Begin with the line that contains "o = obj('basin', bm, M_basin, t)" and end with the line that contains "o.matrix_parent_inverse = slab.matrix_parent_inverse.copy()": copy that span of lines exactly, and nothing outside it.

**********

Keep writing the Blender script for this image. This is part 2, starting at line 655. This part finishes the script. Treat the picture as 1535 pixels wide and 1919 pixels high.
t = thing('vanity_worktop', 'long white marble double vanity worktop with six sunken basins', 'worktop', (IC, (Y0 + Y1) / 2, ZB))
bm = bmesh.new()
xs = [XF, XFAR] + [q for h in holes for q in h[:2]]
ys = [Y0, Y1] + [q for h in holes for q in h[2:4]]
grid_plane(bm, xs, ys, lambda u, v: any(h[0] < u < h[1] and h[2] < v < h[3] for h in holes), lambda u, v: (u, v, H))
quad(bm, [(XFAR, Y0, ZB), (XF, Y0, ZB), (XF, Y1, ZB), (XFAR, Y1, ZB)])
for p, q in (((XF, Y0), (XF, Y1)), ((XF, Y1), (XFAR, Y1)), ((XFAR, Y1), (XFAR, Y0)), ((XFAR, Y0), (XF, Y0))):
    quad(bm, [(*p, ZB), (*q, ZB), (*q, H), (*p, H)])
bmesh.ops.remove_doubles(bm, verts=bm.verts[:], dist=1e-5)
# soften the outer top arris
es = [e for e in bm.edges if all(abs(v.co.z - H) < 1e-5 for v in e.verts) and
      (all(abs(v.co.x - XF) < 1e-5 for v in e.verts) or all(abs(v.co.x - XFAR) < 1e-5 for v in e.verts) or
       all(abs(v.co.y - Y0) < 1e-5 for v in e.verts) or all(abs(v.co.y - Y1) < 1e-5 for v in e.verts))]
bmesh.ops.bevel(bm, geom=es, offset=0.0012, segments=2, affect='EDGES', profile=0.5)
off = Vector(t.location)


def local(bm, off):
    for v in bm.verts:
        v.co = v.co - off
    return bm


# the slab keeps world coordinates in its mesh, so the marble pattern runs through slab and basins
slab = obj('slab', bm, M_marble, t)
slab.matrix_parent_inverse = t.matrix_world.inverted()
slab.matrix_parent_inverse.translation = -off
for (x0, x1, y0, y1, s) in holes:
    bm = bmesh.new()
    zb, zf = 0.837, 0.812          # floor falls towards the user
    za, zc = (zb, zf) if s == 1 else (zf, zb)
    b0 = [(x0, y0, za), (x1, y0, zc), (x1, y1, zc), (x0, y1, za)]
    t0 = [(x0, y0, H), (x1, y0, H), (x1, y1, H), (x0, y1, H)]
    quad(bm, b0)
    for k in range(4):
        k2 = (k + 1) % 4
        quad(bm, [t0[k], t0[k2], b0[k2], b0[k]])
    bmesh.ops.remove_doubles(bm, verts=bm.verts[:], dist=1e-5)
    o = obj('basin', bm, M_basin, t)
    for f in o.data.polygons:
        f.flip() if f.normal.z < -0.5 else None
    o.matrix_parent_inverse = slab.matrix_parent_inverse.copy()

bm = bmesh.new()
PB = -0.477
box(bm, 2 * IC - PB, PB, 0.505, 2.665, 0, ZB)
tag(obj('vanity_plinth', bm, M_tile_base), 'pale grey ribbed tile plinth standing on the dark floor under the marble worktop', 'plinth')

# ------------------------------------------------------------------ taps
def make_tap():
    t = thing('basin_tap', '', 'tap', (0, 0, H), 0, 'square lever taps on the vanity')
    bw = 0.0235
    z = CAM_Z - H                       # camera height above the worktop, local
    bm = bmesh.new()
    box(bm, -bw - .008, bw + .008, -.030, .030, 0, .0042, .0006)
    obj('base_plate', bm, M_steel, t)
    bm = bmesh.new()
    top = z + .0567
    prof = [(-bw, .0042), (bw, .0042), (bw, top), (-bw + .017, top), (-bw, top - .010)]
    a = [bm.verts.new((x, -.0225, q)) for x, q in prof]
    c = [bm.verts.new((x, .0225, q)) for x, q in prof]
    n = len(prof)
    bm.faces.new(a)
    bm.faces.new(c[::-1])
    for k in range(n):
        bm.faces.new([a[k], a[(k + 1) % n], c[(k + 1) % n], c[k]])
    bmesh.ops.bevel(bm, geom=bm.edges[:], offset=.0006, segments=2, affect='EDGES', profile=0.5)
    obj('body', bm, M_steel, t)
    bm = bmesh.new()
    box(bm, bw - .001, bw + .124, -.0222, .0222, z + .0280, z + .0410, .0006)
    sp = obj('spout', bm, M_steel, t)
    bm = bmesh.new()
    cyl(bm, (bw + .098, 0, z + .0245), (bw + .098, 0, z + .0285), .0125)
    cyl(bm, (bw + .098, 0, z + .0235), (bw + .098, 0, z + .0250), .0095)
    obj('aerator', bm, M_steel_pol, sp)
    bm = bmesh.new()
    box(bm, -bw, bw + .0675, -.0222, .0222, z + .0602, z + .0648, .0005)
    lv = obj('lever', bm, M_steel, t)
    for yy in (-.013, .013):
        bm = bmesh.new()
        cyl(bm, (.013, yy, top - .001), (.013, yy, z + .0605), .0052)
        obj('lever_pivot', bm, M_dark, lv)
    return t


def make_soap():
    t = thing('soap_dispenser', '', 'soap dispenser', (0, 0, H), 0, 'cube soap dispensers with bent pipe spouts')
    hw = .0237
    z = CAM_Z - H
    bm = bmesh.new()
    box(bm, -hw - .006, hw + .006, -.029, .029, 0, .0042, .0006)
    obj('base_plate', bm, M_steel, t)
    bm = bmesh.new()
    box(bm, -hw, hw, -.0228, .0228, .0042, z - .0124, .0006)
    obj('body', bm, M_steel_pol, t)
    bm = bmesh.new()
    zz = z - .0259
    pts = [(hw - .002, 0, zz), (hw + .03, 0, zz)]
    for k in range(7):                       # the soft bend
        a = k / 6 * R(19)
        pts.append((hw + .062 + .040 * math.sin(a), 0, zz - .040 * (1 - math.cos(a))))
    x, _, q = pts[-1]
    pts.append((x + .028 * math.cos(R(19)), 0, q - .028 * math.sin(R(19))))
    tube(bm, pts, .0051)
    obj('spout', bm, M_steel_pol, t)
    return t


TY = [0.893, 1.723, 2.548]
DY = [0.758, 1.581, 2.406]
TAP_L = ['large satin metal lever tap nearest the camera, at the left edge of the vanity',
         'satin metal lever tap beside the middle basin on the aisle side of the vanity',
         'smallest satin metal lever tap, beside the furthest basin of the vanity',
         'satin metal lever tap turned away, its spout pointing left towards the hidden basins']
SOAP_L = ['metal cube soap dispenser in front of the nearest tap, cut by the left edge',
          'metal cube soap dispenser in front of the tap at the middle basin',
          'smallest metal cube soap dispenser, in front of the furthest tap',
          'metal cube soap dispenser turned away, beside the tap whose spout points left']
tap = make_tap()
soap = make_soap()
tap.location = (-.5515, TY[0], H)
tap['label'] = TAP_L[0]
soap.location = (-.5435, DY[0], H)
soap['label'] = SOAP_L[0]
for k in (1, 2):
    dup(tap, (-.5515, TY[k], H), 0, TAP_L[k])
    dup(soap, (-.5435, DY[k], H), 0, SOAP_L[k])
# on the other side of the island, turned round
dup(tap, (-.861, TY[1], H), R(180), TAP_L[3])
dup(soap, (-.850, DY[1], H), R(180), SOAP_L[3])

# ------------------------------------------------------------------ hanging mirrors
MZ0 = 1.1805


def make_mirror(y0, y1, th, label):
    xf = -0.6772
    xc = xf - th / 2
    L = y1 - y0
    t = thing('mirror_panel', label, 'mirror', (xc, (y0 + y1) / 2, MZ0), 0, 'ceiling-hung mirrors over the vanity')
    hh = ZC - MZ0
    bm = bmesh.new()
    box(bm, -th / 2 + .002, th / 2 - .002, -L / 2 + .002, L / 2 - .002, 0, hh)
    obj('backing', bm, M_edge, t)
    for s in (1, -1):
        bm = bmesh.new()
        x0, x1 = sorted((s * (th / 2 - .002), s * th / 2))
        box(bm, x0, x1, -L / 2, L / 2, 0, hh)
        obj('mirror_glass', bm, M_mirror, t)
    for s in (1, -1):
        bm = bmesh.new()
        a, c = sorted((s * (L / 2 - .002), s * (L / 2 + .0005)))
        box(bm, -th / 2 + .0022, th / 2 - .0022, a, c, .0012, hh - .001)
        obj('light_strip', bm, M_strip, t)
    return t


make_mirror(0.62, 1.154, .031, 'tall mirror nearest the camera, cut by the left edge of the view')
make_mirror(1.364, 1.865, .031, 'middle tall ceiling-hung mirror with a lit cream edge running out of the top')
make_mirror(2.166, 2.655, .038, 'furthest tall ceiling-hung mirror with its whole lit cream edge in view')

**********

Finished exercise:
    o = obj('basin', bm, M_basin, t)
    for f in o.data.polygons:
        f.flip() if f.normal.z < -0.5 else None
    o.matrix_parent_inverse = slab.matrix_parent_inverse.copy()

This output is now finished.